My Thoughts for Living Digitally at “Home”

My home folder, I didn’t want to share how big it is. It’s local because I don’t currently have a remote file share that can sync my MacBook’s files. But I should though in case of failures…

You may have heard the phrase “home directories” in some capacity in enterprise tech.  I have strongly felt your home for your files should live somewhere else not just your computer.

In modern computing since the beginning of the 21st Century, files are stored in a specific and systematic matter. The directory typically is in a matter of the physical disk, a folder, then a follow up folder such as your name or username or login handle, whatever phase works best

Hard Drive > Users > login handle

In your “home” is the following folders where you keep your digital belongings:

  • Documents
  • Desktop (the clutter on your background can be seen as a folder too)
  • Downloads (most browsers know this is a preset folder and by default will automatically keep downloaded files into this folder
  • Music (for iTunes and other music players)
  • Movies (home video captures, etc.)
  • Pictures (a landing pad for photos exported by any digital camera or smartphone)

Some operating systems like Windows also keeps technical information like saved settings in Application Data, and in the Mac OS, in the “Library” folder

For a networked environment, (without going into details), they can ether be synced at a set time every interval of time that can be configured by a systems administrator, or be stored entirely off the machine, and or leaving them locally.

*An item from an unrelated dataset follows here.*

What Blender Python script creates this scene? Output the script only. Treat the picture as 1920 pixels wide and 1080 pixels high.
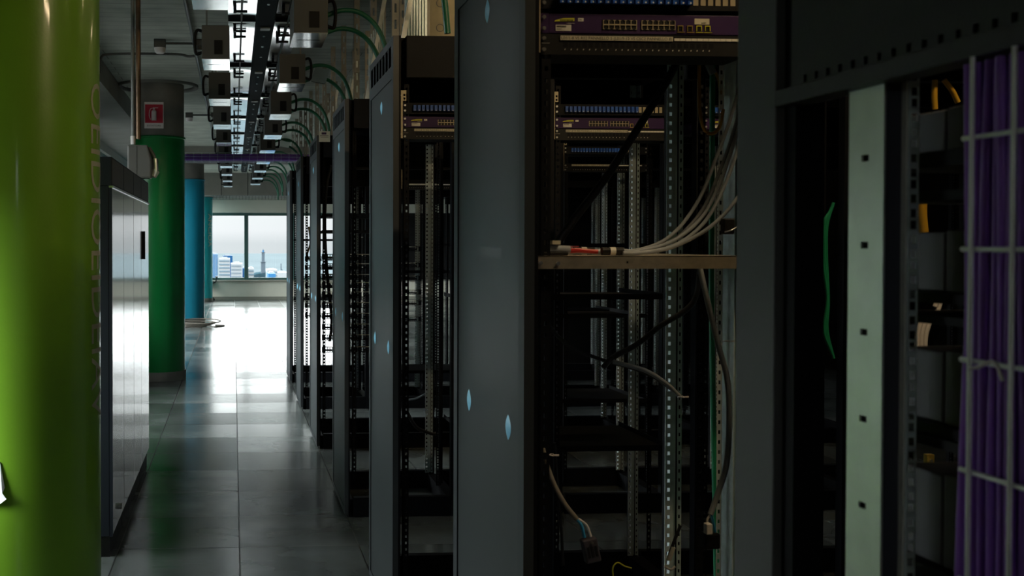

Companies like Disney or Facebook, have openly stated that they could care less what’s in the user’s home directories. At the recent MacAdmins conference at Penn State, the Facebook guy stated because their company, most of their users do things remotely, that little things like notes, some cat photo or some child’s report card (I’m inserting these in that guy’s words) are not important and encourage users to use cloud based platforms.

Here’s where I find it wrong. Most of these sysadmins are picking and choosing responsibilities. This is where they refuse to take personal responsibility of protecting ALL data and then deflect it on the users and say it’s “YOUR responsibility”. From a legal standpoint, there maybe a business document or something that someone forgot to make a copy on the network drive, and as a result if the laptop gets damaged, the “end user” will go “shucks” while the cocky, arrogant IT admins will say

“Tough bananas, it’s your fault that you didn’t do the right thing by using the network share. Not my problem”

-your arrogant IT guy 3 floors down

Most sysadmins in the IT field refuse to care for the users, as they feel bombarded, and do not like to be around people period. Their demeanor from the MacAdmins kinda confirms it. And this is an Apple related conference, and a-holes running the Macs were rare. Now all the Windows donkies are managing Macs. Or the uber arrogant Unix admins too.

The problem is there is complexity, and each operating system makes it easy or complicated. For an example Macs lack the ability to choose a folder and then manually create a sync schedule. Windows (for users who may or may not be part of an Active Directory) could manually redirect their home folders to any network that was allowed to. Macs do this much differently, and in fact it requires UNIX geekery to make changes and hope it will work. If you’re not into scripting, and you don’t have a legacy Mac server with Workgroup Manager, and if you even tried to get Profile Manager to work… great!

\\Server\Share Disk 2\Users\Steven

Accessing a file share using Windows Explorer where in this type of address you can change the location of your home folders if you have a large file server elsewhere at home

unc://clickfodc2/Share Disk 2/Users/Steven

For enterprises using Active Directory, and their deployment scripts, use the address scheme for the Universal Naming Convention. Similar to above, the longer name ensures for seamless compatibility for other operating systems that may be storing the files.

Home folders shouldn’t store everything.  If you shoot in HD video and DSLR quality photos – you can easily go over 30 gigs instantly. It should have the metaphor of a USB thumb drive, small, lightweight, to carry what you used to have in your cube that was paper if you did some administrative work. It should be your digital locker to hold non work, or non job related tasks; meaning if a coder has to write some letter to his superior about something, and he needs someplace within the company’s legal control (Dropbox shouldn’t count), then he should have the ability to store it locally, replicate it onto the file share and in case he spills Coke on his laptop he can still be able to have a copy incase the hard drive fails.

  • Established companies need to enforce network or replicating home directories for isolated disaster recovery and for legal compliance
  • For the office, it stores cat photos to letters to management, to notes about their job
  • For less than a size of a thumb drive, 20 gigabytes would be sufficient.
  • It’s the IT department’s responsibility to protect all data at every level.
  • Blaming end users for what they may feel is a frivolous file, may be valuable to the worker.
  • People need a place to stay to keep digital stuff and know it will be protected. Give them the option of local home directory, network only, or replicating mode (syncing) Giving them a single option with no level of backup is just insane for the “professional” whose job is to protect all data at all costs.